#### [PROMPT]
Using the data below, output the first line and every line after it up to and including the line containing "scene.add(sun, sun.target);", exactly as written and with nothing added.

#### [DATA EXTRACT]

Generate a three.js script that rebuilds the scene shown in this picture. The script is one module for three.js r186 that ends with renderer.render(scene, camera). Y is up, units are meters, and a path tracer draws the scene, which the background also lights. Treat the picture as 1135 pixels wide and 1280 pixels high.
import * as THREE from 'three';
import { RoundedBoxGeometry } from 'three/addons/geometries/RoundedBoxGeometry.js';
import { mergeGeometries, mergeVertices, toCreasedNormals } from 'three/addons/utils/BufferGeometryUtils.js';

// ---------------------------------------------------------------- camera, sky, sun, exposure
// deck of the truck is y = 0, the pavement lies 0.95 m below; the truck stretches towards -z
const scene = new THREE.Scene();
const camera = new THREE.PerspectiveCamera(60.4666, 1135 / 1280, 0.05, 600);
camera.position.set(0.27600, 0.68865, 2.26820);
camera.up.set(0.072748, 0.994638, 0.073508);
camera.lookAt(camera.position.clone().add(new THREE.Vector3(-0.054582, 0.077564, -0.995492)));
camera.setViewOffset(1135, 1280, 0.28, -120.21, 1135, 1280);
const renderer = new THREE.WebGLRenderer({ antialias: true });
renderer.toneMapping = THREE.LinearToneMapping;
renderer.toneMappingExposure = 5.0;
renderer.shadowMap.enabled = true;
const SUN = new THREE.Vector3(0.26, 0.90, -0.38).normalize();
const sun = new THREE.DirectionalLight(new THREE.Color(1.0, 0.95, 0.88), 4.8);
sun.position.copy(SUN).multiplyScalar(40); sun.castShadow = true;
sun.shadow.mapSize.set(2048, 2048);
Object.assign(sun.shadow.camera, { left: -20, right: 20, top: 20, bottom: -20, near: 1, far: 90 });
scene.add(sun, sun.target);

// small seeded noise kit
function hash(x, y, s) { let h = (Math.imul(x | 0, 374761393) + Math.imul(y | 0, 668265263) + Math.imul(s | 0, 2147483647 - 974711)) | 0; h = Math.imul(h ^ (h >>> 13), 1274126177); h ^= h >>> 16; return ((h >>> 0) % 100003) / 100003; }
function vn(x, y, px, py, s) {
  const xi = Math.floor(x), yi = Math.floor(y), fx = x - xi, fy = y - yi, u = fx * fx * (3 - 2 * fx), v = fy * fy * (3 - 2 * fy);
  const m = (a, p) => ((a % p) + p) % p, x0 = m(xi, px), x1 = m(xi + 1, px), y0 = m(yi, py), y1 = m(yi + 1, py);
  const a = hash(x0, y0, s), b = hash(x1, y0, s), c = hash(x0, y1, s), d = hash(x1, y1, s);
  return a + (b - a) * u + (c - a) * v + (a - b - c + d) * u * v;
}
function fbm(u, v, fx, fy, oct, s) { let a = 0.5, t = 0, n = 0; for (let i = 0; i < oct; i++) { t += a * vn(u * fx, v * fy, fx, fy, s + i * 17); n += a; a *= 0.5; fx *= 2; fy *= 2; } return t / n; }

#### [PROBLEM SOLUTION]
Generate a three.js script that rebuilds the scene shown in this picture. The script is one module for three.js r186 that ends with renderer.render(scene, camera). Y is up, units are meters, and a path tracer draws the scene, which the background also lights. Treat the picture as 1135 pixels wide and 1280 pixels high.
import * as THREE from 'three';
import { RoundedBoxGeometry } from 'three/addons/geometries/RoundedBoxGeometry.js';
import { mergeGeometries, mergeVertices, toCreasedNormals } from 'three/addons/utils/BufferGeometryUtils.js';

// ---------------------------------------------------------------- camera, sky, sun, exposure
// deck of the truck is y = 0, the pavement lies 0.95 m below; the truck stretches towards -z
const scene = new THREE.Scene();
const camera = new THREE.PerspectiveCamera(60.4666, 1135 / 1280, 0.05, 600);
camera.position.set(0.27600, 0.68865, 2.26820);
camera.up.set(0.072748, 0.994638, 0.073508);
camera.lookAt(camera.position.clone().add(new THREE.Vector3(-0.054582, 0.077564, -0.995492)));
camera.setViewOffset(1135, 1280, 0.28, -120.21, 1135, 1280);
const renderer = new THREE.WebGLRenderer({ antialias: true });
renderer.toneMapping = THREE.LinearToneMapping;
renderer.toneMappingExposure = 5.0;
renderer.shadowMap.enabled = true;
const SUN = new THREE.Vector3(0.26, 0.90, -0.38).normalize();
const sun = new THREE.DirectionalLight(new THREE.Color(1.0, 0.95, 0.88), 4.8);
sun.position.copy(SUN).multiplyScalar(40); sun.castShadow = true;
sun.shadow.mapSize.set(2048, 2048);
Object.assign(sun.shadow.camera, { left: -20, right: 20, top: 20, bottom: -20, near: 1, far: 90 });
scene.add(sun, sun.target);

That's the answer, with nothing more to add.